I got home late that night but when I woke up the next morning I started to think more about what was shared with me by those women the night before. I became angry about what they had to experience and decided when I saw them that evening I would bring up what I do as a public speaker and advocate of sexual assault awareness and offer my support. My instincts told me that these women were strong and outspoken and most likely receptive to what I had in mind. I approached one of the girls shared my idea and she couldn't have said Yes to me fast enough telling me she had already considered taking action. She provided me her information along with a friend of hers also and I told her I would get working on some ideas how we could move forward to report the offensive behavior.

Although I can't discuss in detail just yet what happened because it's not my story to tell I can say that a man hired as an entertainer frequently used vulgar, offensive language, stories and jokes in his routine. The women were working while this was going on. He is clearly only moderately talented because there are plenty of entertainers out there who do not lower their standards to such a level in order to get reactions from an audience.

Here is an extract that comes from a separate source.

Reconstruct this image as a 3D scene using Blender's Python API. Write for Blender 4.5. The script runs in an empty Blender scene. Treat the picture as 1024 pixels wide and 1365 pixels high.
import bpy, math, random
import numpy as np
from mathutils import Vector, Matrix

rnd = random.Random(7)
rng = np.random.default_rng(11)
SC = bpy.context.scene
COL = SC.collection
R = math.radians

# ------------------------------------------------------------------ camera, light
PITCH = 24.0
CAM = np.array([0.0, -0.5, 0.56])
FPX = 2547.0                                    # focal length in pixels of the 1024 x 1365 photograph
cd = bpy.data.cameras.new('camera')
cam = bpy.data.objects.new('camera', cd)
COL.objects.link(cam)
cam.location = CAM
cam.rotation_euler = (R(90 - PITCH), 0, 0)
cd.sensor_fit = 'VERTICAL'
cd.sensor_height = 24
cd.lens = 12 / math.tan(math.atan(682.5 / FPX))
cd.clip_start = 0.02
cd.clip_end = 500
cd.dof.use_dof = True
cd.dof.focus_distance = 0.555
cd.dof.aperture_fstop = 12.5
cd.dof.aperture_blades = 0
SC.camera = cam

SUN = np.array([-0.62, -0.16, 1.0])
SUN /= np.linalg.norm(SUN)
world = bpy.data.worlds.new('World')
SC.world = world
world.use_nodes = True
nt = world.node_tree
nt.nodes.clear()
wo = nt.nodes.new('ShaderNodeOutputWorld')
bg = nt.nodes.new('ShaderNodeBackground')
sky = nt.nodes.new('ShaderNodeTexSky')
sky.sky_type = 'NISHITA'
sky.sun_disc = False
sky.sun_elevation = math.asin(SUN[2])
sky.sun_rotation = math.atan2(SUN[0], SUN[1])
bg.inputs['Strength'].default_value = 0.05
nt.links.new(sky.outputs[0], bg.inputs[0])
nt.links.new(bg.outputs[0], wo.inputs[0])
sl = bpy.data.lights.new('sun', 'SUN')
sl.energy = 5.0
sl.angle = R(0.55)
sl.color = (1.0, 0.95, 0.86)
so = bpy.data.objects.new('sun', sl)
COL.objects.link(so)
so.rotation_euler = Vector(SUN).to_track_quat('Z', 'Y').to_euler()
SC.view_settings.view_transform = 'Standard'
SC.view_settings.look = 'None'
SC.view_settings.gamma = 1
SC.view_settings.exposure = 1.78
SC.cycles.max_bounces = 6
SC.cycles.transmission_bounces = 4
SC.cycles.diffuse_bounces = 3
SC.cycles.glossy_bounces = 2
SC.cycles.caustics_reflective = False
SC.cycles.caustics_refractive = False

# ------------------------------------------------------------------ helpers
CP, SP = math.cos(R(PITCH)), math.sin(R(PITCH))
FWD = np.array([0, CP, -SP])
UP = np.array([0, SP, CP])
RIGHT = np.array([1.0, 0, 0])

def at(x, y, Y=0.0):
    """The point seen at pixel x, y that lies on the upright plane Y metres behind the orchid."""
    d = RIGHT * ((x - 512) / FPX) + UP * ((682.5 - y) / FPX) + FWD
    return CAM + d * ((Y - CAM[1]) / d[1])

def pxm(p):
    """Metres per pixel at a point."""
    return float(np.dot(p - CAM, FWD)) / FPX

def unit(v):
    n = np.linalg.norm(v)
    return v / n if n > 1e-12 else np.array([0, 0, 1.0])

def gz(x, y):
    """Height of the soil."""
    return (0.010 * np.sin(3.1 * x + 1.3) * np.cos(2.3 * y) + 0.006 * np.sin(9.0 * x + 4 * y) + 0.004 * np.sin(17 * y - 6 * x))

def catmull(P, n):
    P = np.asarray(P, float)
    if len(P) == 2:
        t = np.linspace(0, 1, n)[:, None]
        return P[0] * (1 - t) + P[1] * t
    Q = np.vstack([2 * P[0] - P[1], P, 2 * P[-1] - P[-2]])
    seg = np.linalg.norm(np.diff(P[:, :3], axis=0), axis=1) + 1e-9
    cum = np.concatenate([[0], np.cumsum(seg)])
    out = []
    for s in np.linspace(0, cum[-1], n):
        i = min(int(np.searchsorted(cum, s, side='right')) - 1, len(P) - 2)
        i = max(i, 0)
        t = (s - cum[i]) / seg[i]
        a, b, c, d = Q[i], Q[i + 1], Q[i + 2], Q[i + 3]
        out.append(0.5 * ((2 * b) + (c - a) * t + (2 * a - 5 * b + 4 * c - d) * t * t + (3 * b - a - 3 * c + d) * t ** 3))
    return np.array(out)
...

We all have varying standards of tolerance when it comes to things that may be considered off color and even one woman's disapproval should not be ignored but this was more than enough women to organize a group and lodge a complaint. Especially when one woman has heard the dialogue repeated from this "entertainer" before. We have power in numbers.

The point I'm trying to get across is that women should never be hesitant or afraid to speak up because there may be others who are thinking the same thing. The only way we can stop this type of bad behavior is to call out the offender to someone in authority and make them aware that It's Not OK!